The wood air-dries on stickers in the yard for months, sometimes a full year, until it's at 20% moisture content or under. Then it goes into the iDRY Plus vacuum kiln — 4,000 board feet of capacity, max 16 feet 4 inches long, 60 inches wide, 65 inches tall. It comes out at 6 to 8% MC, sterilized, ready to be a table.
Why "rough" and "dimensioned" mean different things to different sellers
Rough sawn lumber from us is wood that came off the mill, got air-dried and kiln dried, and still has the saw marks. It's stable. It just hasn't been planed flat.
Rough sawn lumber from a guy who milled a log last weekend and sold it Saturday is something else entirely. It looks the same. It will move on you for a year after you build with it.
Where did you buy it. Was it kiln dried. How was it kiln dried. Three questions for any board that didn't come out of our kiln.
What about the structural stuff
Dimensional softwood for framing — 2x4s, 2x6s, joists — that's a different supply chain than what we run. Big-box stores and lumberyards do that volume. We don't. If you're framing a wall, that's not us.

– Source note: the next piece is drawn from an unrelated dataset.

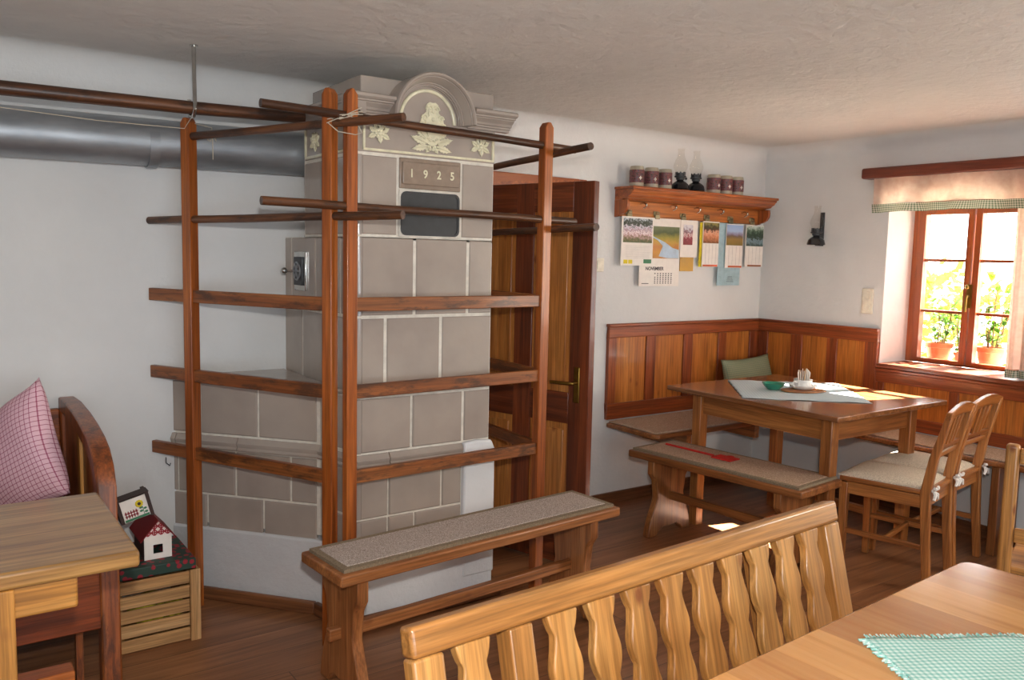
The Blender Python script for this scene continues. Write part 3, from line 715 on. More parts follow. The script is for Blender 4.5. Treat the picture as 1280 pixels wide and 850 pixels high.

What we are is the place to call when you want a slab for a dining table, a top for a bar, custom thicknesses a box store doesn't carry, or someone to dry a stack of wood you milled yourself. Custom drying runs $1.80 to $3.50 per board foot, 250 board feet minimum, one week minimum.
The word matters less than the meter
You can call it lumber. You can call it timber. You can call it whatever. The pin meter doesn't care.
Bring a meter when you shop for wood. If a seller doesn't want one in their boards, you've learned what you needed to learn.